Update (September 12, 2019): The Alaska School Activities Association announced it reversed Breckynn Willis’ disqualification.

Willis won four competitions at a swim meet on Friday but was disqualified after referee Jill Blackstone cited a modesty clause. She accused the 17-year-old of altering her swimsuit show off her behind. Willis, who is biracial, is one of the few students of color on Dimond High School’s team.

CNN reports the Anchorage School District said the disqualification was "heavy-handed and unnecessary" and claimed Willis was "targeted based solely on how a standard, school-issued uniform happened to fit the shape of her body."

In the reversal, the ASAA cited a clause in the modesty rule that requires officials to notify a student’s coach if they believe the swimmer’s attire is inappropriate.

“All evidence gathered, including the statement provided by the official, indicated the official did not notify the coach prior to disqualifying the student,” the ASAA said in a statement. “Therefore ASAA has determined, the disqualification was the result of the misapplication of the rule and as a result is being overturned. All team and individual points shall be restored to both the individual swimmer and the Dimond High School Swim team.”

KTUU reports the Anchorage School District is working on decertifying Blackstone. District officials accused Blackstone of targeting Willis and her sister, who is also a swimmer.

Dimond High Swim Coach Scott O'Brien applauded the decision.

“The Dimond High Swimming and Diving Team would like to thank everyone for their support during this difficult situation,” the coach said in a statement. “We would like to thank the Anchorage School District for its efforts in getting the disqualification overturned. It is time for our student-athlete to get back to what she loves — swimming, being the team captain, and just being a high school senior. We ask everyone respect her privacy as well as the rest of the Dimond High Swimming and Diving Team. We appreciate your support.”

Original: A top-ranking female high school swimmer in Anchorage, Alaska, has become the center of attention, not for her prowess in the pool, but after officials disqualified her for “exposing too much of her buttocks,” The Washington Post reported.

During a swim meet on Friday night, Breckynn Willis victoriously beat out her competition in the 100-meter freestyle.
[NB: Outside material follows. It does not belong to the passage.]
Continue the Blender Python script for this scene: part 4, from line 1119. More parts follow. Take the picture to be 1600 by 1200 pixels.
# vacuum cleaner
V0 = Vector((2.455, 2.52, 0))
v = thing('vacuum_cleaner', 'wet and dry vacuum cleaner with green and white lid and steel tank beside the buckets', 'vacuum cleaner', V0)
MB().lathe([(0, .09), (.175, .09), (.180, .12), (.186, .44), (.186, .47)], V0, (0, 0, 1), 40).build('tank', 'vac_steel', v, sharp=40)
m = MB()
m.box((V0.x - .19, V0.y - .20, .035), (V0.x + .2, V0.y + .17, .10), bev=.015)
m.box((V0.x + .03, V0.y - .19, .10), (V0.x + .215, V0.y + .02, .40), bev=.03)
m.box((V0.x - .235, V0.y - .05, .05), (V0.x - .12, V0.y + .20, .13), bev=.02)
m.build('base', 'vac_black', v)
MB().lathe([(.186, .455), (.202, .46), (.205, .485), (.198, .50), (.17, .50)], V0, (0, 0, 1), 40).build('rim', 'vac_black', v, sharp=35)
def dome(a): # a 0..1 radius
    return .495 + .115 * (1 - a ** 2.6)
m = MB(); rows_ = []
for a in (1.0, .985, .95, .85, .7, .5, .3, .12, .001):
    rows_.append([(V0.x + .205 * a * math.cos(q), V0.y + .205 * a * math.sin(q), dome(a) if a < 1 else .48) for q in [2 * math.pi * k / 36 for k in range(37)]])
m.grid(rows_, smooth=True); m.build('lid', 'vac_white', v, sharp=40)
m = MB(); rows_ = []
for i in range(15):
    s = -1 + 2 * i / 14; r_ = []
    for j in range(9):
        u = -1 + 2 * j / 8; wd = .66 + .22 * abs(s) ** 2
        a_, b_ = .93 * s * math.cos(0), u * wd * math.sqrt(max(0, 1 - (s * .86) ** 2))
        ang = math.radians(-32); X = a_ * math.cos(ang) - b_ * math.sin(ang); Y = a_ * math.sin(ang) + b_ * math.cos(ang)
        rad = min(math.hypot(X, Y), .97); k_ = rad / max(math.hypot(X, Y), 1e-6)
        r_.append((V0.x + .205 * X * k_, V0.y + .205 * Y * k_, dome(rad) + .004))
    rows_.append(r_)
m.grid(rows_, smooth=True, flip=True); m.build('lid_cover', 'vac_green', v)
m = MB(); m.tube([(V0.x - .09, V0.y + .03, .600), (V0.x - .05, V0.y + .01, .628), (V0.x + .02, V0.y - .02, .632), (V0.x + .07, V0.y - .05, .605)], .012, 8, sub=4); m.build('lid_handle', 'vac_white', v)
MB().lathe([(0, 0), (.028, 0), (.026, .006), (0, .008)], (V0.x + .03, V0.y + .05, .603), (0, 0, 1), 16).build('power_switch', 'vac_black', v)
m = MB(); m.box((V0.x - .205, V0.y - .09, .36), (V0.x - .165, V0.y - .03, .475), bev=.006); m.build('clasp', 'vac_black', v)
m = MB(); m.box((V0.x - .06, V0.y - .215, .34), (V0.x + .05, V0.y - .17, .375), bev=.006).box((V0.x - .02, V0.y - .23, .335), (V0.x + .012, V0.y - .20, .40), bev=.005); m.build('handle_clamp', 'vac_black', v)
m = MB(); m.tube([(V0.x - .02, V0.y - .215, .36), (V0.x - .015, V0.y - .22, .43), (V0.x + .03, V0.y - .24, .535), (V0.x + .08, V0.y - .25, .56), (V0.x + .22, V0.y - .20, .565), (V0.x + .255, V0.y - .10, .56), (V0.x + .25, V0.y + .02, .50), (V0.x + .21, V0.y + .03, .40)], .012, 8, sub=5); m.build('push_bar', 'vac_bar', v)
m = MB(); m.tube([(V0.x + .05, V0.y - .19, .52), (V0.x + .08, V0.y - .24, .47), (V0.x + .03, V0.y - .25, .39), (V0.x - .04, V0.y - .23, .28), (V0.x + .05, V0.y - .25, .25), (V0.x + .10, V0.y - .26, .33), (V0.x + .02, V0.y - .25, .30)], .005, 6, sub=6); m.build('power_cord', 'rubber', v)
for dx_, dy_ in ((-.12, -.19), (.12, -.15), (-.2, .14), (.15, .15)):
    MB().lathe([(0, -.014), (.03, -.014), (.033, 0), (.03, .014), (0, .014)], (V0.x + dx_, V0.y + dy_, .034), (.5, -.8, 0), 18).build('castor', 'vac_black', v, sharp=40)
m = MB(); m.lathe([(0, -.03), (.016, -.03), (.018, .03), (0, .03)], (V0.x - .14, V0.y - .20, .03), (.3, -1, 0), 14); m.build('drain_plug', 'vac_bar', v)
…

However, as she exited the pool, she soon learned that she was disqualified due to her overexposed swimsuit.

Many from the swimming community are rallying behind Willis — one of the few nonwhite athletes on the school’s sports team — and stating that the referee’s call to police her body may be rooted in racism, along with sexism.
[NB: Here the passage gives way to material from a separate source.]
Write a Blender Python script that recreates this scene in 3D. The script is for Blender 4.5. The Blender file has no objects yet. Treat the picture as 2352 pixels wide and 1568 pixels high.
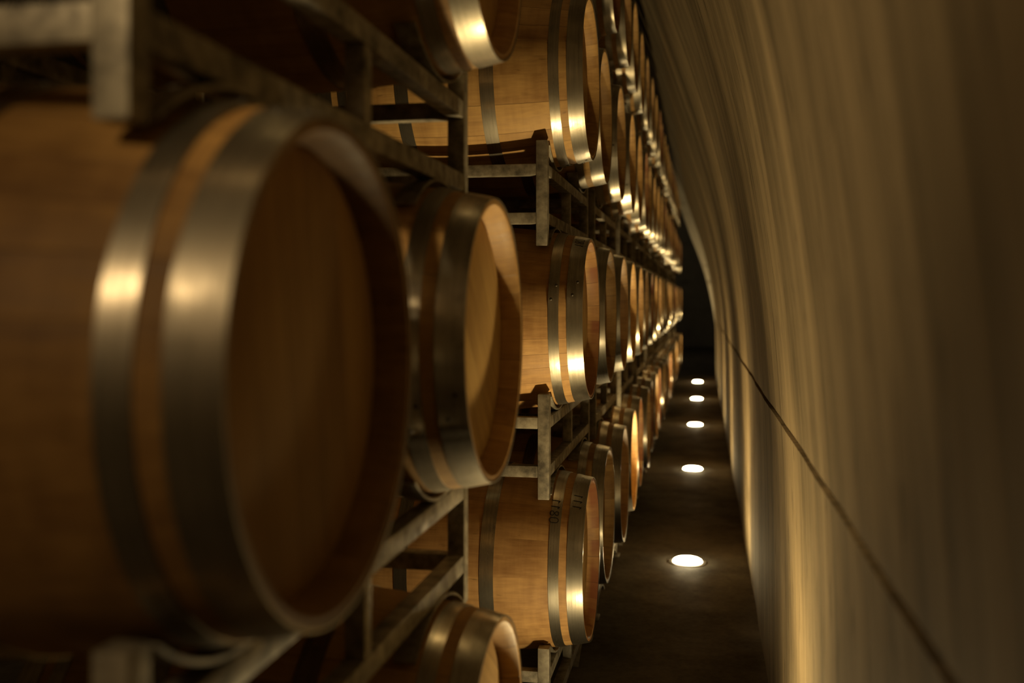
import bpy, bmesh, math, random
from mathutils import Vector, Matrix

random.seed(11)
S = bpy.context.scene
COL = S.collection
PI = math.pi
F_PX = 2287.0

# ------------------------------------------------------------------ materials
def new_mat(name):
    m = bpy.data.materials.new(name)
    m.use_nodes = True
    nt = m.node_tree
    for n in list(nt.nodes):
        nt.nodes.remove(n)
    out = nt.nodes.new('ShaderNodeOutputMaterial')
    return m, nt, out

class NT:
    """tiny wrapper to write node graphs compactly"""
    def __init__(self, nt):
        self.nt = nt
    def node(self, t, **kw):
        n = self.nt.nodes.new(t)
        for k, v in kw.items():
            setattr(n, k, v)
        return n
    def link(self, a, b):
        self.nt.links.new(a, b)
    def put(self, sock, v):
        if hasattr(v, 'is_linked') or hasattr(v, 'links'):
            self.nt.links.new(v, sock)
        else:
            sock.default_value = v
    def math(self, op, a, b=None, c=None, clamp=False):
        n = self.node('ShaderNodeMath', operation=op)
        n.use_clamp = clamp
        self.put(n.inputs[0], a)
        if b is not None: self.put(n.inputs[1], b)
        if c is not None: self.put(n.inputs[2], c)
        return n.outputs[0]
    def maprange(self, v, a, b, c, d):
        n = self.node('ShaderNodeMapRange')
        self.put(n.inputs[0], v)
        for i, q in enumerate((a, b, c, d)):
            n.inputs[i + 1].default_value = q
        return n.outputs[0]
    def noise(self, vec, scale=1.0, detail=3.0, rough=0.55, dist=0.0):
        n = self.node('ShaderNodeTexNoise')
        self.put(n.inputs['Vector'], vec)
        n.inputs['Scale'].default_value = scale
        n.inputs['Detail'].default_value = detail
        n.inputs['Roughness'].default_value = rough
        n.inputs['Distortion'].default_value = dist
        return n.outputs[0]
    def mul(self, vec, v):
        n = self.node('ShaderNodeVectorMath', operation='MULTIPLY')
        self.put(n.inputs[0], vec)
        n.inputs[1].default_value = v
        return n.outputs[0]
    def addv(self, vec, v):
        n = self.node('ShaderNodeVectorMath', operation='ADD')
        self.put(n.inputs[0], vec)
        self.put(n.inputs[1], v)
        return n.outputs[0]
    def comb(self, x, y, z):
        n = self.node('ShaderNodeCombineXYZ')
        for i, q in enumerate((x, y, z)):
            self.put(n.inputs[i], q)
        return n.outputs[0]
    def ramp(self, fac, stops):
        n = self.node('ShaderNodeValToRGB')
        self.put(n.inputs[0], fac)
        el = n.color_ramp.elements
        while len(el) < len(stops):
            el.new(0.5)
        for e, (p, c) in zip(el, stops):
            e.position = p
            e.color = (*c, 1)
        return n.outputs[0]
    def mix(self, fac, a, b, blend='MIX'):
        n = self.node('ShaderNodeMix', data_type='RGBA', blend_type=blend)
        self.put(n.inputs[0], fac)
        for i, q in ((6, a), (7, b)):
            if isinstance(q, tuple):
                q = (*q, 1) if len(q) == 3 else q
            self.put(n.inputs[i], q)
        return n.outputs[2]
    def bump(self, h, strength, dist, normal=None):
        n = self.node('ShaderNodeBump')
        n.inputs['Strength'].default_value = strength
        n.inputs['Distance'].default_value = dist
        self.put(n.inputs['Height'], h)
        if normal is not None:
            self.put(n.inputs['Normal'], normal)
        return n.outputs[0]
    def bsdf(self, out, color, rough, metal=0.0, normal=None, spec=0.5):
        n = self.node('ShaderNodeBsdfPrincipled')
        if isinstance(color, tuple): color = (*color, 1)
        self.put(n.inputs['Base Color'], color)
        self.put(n.inputs['Roughness'], rough)
        self.put(n.inputs['Metallic'], metal)
        n.inputs['Specular IOR Level'].default_value = spec
        if normal is not None:
            self.put(n.inputs['Normal'], normal)
        self.nt.links.new(n.outputs[0], out.inputs[0])
        return n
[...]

“All of these girls are all wearing suits that are cut the same way,” Lauren Langford, a swimming coach at another Anchorage-area high school said. “And the only girl who gets disqualified is a mixed-race girl with rounder, curvier features.”

Langford added that the 17-year-old swimmer was “heartbroken” upon hearing the disqualification notice and learning that people believe she purposefully hiked up her swimsuit. 

“The fact that she’s been told she’s intentionally trying to draw this sexual attention has really crushed her,” the coach said.

Meagan Kowatch, Willis’ mother, told KTUU she wants to see the decision overturned and for the referee in question to be kept away from her daughter's races in the future. 

According to the Washington Post, the swim team was assigned identical swimwear; yet, the teenager was the only one to receive a uniform citation from officials. 

Langford said that this isn’t the first time the young girl has been the source of attention throughout the swimming community. In 2018 during a meet, a parent took a photo of the girl’s butt and shared it with other parents, showing that she and other girls were wearing inappropriate swimsuits. District officials did not reprimand the parent, but the assistant principal said his behavior was impermissible and should stop immediately. 

Officials and other coaches said the teen intentionally hiked up her swimsuit to make it more revealing.

Langford said “We have a term for it — it’s called a suit wedgie, and wedgies happen. It’s uncomfortable. No one’s going to walk around that way intentionally.” 

The Anchorage School District announced on Monday they are reviewing the teen’s disqualification, recognizing that the decision is rooted in a difference of opinion. 

“We owe it to our student athletes to provide a fair and consistent atmosphere in which they can train and compete to their fullest potential.  ASD will not tolerate actions by its coaches, students, staff, or community members that discriminate, target, or otherwise create an unsafe or inequitable environment for its student athletes."